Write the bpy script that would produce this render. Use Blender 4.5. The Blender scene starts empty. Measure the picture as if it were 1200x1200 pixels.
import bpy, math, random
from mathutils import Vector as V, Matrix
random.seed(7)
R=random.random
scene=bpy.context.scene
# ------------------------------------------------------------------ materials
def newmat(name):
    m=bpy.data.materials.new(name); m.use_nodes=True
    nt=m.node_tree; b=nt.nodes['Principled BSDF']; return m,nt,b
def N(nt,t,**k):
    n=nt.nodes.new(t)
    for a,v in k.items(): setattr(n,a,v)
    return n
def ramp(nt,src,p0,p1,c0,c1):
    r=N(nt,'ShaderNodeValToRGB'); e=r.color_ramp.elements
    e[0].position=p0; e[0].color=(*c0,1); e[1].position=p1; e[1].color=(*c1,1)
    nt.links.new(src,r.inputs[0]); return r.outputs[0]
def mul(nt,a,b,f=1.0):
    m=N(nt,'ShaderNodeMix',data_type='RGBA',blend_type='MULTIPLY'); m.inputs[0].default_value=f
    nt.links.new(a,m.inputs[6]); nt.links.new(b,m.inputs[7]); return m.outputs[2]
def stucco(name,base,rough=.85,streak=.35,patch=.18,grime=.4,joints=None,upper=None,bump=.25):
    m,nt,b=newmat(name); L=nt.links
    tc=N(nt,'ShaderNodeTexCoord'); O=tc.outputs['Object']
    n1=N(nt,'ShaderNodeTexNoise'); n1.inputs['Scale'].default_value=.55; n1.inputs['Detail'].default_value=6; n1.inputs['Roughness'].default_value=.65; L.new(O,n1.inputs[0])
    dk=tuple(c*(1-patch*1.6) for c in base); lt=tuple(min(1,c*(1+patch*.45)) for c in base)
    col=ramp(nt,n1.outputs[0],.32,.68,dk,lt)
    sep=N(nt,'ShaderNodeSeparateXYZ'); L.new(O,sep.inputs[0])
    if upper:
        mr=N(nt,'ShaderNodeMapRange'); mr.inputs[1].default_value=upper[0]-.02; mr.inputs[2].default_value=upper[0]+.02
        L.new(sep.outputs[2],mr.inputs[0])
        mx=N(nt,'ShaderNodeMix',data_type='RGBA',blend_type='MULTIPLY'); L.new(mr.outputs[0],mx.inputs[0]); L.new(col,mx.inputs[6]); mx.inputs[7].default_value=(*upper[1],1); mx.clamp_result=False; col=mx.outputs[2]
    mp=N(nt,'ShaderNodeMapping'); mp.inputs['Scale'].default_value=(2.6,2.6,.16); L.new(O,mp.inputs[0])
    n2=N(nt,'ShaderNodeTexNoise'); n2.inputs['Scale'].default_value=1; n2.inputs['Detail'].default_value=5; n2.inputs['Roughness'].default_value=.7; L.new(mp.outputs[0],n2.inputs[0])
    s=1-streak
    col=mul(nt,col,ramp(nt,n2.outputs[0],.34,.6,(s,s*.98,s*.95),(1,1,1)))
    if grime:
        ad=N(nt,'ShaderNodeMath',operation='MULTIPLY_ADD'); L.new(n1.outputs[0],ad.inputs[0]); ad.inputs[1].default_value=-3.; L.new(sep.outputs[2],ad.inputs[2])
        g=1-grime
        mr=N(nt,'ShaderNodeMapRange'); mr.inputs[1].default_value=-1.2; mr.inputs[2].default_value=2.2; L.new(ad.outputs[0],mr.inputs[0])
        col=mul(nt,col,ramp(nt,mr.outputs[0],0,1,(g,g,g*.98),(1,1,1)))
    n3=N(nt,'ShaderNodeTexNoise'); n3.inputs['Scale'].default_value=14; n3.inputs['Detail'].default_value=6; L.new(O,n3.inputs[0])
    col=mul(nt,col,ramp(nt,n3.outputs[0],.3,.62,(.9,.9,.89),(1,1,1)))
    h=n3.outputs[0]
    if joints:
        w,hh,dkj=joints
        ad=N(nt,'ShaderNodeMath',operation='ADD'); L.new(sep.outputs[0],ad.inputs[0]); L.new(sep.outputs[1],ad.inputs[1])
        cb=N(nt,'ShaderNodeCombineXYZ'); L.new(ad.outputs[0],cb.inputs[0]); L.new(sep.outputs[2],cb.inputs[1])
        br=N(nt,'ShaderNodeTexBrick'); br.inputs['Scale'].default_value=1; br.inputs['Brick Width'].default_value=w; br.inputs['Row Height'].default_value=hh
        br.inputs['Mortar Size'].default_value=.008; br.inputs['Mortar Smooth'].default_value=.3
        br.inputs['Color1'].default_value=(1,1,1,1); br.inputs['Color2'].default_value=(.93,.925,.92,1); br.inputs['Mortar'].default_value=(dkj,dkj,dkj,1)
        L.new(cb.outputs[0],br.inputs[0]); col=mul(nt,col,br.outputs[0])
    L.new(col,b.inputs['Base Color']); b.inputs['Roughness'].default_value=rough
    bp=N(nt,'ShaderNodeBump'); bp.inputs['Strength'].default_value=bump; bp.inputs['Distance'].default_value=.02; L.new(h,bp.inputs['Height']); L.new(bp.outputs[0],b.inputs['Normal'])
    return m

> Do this
Check each line above for the string "scene", then copy the ones that have it.

> Complete output
Write the bpy script that would produce this render. Use Blender 4.5. The Blender scene starts empty. Measure the picture as if it were 1200x1200 pixels.
scene=bpy.context.scene